### To do
Locate each line containing the string "scene" and copy it out.

### Data lines
--- START ---

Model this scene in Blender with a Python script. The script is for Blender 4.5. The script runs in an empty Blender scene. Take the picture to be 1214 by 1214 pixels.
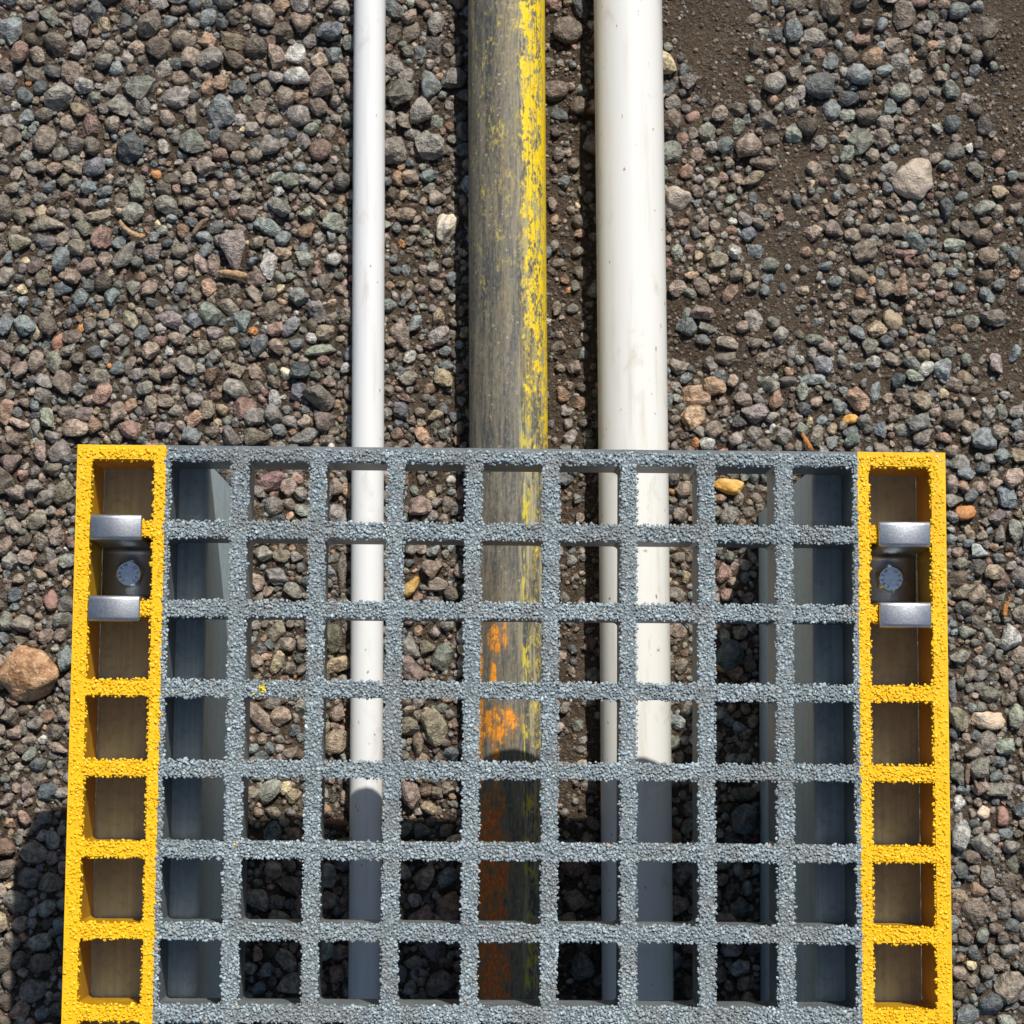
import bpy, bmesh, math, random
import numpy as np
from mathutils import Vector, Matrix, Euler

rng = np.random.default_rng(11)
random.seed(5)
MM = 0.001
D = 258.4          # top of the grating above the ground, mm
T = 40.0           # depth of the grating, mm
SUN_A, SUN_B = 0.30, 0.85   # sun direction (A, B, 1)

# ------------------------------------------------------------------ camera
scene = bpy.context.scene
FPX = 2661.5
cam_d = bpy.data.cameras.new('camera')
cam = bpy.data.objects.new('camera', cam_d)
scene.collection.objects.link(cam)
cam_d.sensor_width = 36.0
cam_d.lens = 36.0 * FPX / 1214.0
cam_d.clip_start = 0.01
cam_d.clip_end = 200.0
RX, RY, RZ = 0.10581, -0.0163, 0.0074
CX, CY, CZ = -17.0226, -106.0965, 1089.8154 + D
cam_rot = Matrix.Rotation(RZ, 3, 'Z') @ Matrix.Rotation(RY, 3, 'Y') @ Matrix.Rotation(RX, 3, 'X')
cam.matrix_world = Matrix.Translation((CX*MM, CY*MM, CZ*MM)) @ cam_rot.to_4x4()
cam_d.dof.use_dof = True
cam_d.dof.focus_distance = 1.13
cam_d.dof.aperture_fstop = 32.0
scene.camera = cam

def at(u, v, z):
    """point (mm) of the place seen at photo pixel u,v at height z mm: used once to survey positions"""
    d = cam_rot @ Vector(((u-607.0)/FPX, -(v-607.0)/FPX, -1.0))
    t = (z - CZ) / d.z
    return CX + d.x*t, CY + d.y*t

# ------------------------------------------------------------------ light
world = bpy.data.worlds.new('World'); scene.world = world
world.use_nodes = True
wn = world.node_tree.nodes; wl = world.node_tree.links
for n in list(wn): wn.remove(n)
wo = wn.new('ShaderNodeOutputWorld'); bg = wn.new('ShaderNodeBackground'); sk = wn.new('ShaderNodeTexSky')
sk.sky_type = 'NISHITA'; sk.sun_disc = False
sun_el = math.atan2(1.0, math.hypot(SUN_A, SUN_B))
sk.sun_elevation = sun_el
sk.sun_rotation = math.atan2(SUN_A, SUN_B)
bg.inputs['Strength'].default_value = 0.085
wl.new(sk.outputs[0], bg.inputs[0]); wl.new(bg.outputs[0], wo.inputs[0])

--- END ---

### Written solution
Model this scene in Blender with a Python script. The script is for Blender 4.5. The script runs in an empty Blender scene. Take the picture to be 1214 by 1214 pixels.
scene = bpy.context.scene
scene.collection.objects.link(cam)
scene.camera = cam
world = bpy.data.worlds.new('World'); scene.world = world